___ INPUT DATA

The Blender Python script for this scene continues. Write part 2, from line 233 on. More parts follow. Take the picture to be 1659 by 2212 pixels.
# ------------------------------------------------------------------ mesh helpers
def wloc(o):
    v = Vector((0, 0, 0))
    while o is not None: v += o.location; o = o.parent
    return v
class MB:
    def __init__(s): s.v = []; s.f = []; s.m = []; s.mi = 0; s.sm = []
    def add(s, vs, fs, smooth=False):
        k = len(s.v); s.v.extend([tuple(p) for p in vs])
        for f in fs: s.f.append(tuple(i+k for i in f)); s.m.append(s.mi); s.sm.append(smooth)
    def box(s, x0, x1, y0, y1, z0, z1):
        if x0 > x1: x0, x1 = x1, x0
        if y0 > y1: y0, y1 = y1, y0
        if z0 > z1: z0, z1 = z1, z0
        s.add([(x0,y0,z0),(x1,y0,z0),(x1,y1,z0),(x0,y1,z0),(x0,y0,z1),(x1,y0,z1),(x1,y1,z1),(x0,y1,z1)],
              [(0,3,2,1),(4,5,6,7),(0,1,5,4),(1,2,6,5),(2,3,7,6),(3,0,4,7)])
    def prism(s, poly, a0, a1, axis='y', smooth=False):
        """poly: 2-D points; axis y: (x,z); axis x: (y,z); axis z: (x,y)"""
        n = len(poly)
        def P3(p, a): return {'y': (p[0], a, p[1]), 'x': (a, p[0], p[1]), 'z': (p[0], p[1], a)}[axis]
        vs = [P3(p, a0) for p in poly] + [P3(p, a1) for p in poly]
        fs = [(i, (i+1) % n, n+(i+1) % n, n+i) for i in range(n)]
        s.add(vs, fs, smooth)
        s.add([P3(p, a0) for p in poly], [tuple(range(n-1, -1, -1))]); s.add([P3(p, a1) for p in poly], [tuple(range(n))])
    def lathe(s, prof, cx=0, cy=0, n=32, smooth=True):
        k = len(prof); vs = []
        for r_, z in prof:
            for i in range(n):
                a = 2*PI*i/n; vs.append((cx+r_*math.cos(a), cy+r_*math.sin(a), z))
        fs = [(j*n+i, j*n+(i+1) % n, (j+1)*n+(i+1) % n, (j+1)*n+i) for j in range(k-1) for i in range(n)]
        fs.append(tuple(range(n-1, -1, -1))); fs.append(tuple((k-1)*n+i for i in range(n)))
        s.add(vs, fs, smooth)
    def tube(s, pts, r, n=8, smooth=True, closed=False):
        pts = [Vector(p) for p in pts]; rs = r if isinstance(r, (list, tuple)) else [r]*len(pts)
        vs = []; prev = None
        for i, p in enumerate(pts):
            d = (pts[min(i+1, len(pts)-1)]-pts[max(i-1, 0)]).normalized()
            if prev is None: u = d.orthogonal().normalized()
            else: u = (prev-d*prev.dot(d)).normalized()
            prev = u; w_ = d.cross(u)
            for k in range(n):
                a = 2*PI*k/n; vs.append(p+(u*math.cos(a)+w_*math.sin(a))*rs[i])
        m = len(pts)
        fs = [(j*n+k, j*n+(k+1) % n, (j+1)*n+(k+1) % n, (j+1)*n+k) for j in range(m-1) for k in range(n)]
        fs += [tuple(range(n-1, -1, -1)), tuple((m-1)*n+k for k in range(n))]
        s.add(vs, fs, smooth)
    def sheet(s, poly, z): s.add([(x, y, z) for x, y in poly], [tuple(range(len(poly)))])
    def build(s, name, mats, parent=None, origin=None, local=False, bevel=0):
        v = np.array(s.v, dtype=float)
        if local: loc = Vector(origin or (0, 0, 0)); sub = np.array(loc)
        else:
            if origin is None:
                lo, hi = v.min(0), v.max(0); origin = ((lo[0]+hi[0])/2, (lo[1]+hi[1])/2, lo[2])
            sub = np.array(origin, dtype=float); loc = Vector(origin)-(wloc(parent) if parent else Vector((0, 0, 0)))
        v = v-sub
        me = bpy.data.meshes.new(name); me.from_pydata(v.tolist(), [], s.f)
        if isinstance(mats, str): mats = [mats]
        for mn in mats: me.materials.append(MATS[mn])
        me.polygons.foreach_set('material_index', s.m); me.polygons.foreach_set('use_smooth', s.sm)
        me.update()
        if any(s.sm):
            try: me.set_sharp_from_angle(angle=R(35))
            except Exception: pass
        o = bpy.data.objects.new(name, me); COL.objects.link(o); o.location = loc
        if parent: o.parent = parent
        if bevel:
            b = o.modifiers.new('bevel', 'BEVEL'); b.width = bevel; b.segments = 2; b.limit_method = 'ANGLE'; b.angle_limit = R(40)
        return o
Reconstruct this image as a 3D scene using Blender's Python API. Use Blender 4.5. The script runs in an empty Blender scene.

______

EXERCISE DESCRIPTION: The records above should all be quoted exactly, please.

REPLY:
The Blender Python script for this scene continues. Write part 2, from line 233 on. More parts follow. Take the picture to be 1659 by 2212 pixels.
# ------------------------------------------------------------------ mesh helpers
def wloc(o):
    v = Vector((0, 0, 0))
    while o is not None: v += o.location; o = o.parent
    return v
class MB:
    def __init__(s): s.v = []; s.f = []; s.m = []; s.mi = 0; s.sm = []
    def add(s, vs, fs, smooth=False):
        k = len(s.v); s.v.extend([tuple(p) for p in vs])
        for f in fs: s.f.append(tuple(i+k for i in f)); s.m.append(s.mi); s.sm.append(smooth)
    def box(s, x0, x1, y0, y1, z0, z1):
        if x0 > x1: x0, x1 = x1, x0
        if y0 > y1: y0, y1 = y1, y0
        if z0 > z1: z0, z1 = z1, z0
        s.add([(x0,y0,z0),(x1,y0,z0),(x1,y1,z0),(x0,y1,z0),(x0,y0,z1),(x1,y0,z1),(x1,y1,z1),(x0,y1,z1)],
              [(0,3,2,1),(4,5,6,7),(0,1,5,4),(1,2,6,5),(2,3,7,6),(3,0,4,7)])
    def prism(s, poly, a0, a1, axis='y', smooth=False):
        """poly: 2-D points; axis y: (x,z); axis x: (y,z); axis z: (x,y)"""
        n = len(poly)
        def P3(p, a): return {'y': (p[0], a, p[1]), 'x': (a, p[0], p[1]), 'z': (p[0], p[1], a)}[axis]
        vs = [P3(p, a0) for p in poly] + [P3(p, a1) for p in poly]
        fs = [(i, (i+1) % n, n+(i+1) % n, n+i) for i in range(n)]
        s.add(vs, fs, smooth)
        s.add([P3(p, a0) for p in poly], [tuple(range(n-1, -1, -1))]); s.add([P3(p, a1) for p in poly], [tuple(range(n))])
    def lathe(s, prof, cx=0, cy=0, n=32, smooth=True):
        k = len(prof); vs = []
        for r_, z in prof:
            for i in range(n):
                a = 2*PI*i/n; vs.append((cx+r_*math.cos(a), cy+r_*math.sin(a), z))
        fs = [(j*n+i, j*n+(i+1) % n, (j+1)*n+(i+1) % n, (j+1)*n+i) for j in range(k-1) for i in range(n)]
        fs.append(tuple(range(n-1, -1, -1))); fs.append(tuple((k-1)*n+i for i in range(n)))
        s.add(vs, fs, smooth)
    def tube(s, pts, r, n=8, smooth=True, closed=False):
        pts = [Vector(p) for p in pts]; rs = r if isinstance(r, (list, tuple)) else [r]*len(pts)
        vs = []; prev = None
        for i, p in enumerate(pts):
            d = (pts[min(i+1, len(pts)-1)]-pts[max(i-1, 0)]).normalized()
            if prev is None: u = d.orthogonal().normalized()
            else: u = (prev-d*prev.dot(d)).normalized()
            prev = u; w_ = d.cross(u)
            for k in range(n):
                a = 2*PI*k/n; vs.append(p+(u*math.cos(a)+w_*math.sin(a))*rs[i])
        m = len(pts)
        fs = [(j*n+k, j*n+(k+1) % n, (j+1)*n+(k+1) % n, (j+1)*n+k) for j in range(m-1) for k in range(n)]
        fs += [tuple(range(n-1, -1, -1)), tuple((m-1)*n+k for k in range(n))]
        s.add(vs, fs, smooth)
    def sheet(s, poly, z): s.add([(x, y, z) for x, y in poly], [tuple(range(len(poly)))])
    def build(s, name, mats, parent=None, origin=None, local=False, bevel=0):
        v = np.array(s.v, dtype=float)
        if local: loc = Vector(origin or (0, 0, 0)); sub = np.array(loc)
        else:
            if origin is None:
                lo, hi = v.min(0), v.max(0); origin = ((lo[0]+hi[0])/2, (lo[1]+hi[1])/2, lo[2])
            sub = np.array(origin, dtype=float); loc = Vector(origin)-(wloc(parent) if parent else Vector((0, 0, 0)))
        v = v-sub
        me = bpy.data.meshes.new(name); me.from_pydata(v.tolist(), [], s.f)
        if isinstance(mats, str): mats = [mats]
        for mn in mats: me.materials.append(MATS[mn])
        me.polygons.foreach_set('material_index', s.m); me.polygons.foreach_set('use_smooth', s.sm)
        me.update()
        if any(s.sm):
            try: me.set_sharp_from_angle(angle=R(35))
            except Exception: pass
        o = bpy.data.objects.new(name, me); COL.objects.link(o); o.location = loc
        if parent: o.parent = parent
        if bevel:
            b = o.modifiers.new('bevel', 'BEVEL'); b.width = bevel; b.segments = 2; b.limit_method = 'ANGLE'; b.angle_limit = R(40)
        return o
Reconstruct this image as a 3D scene using Blender's Python API. Use Blender 4.5. The script runs in an empty Blender scene.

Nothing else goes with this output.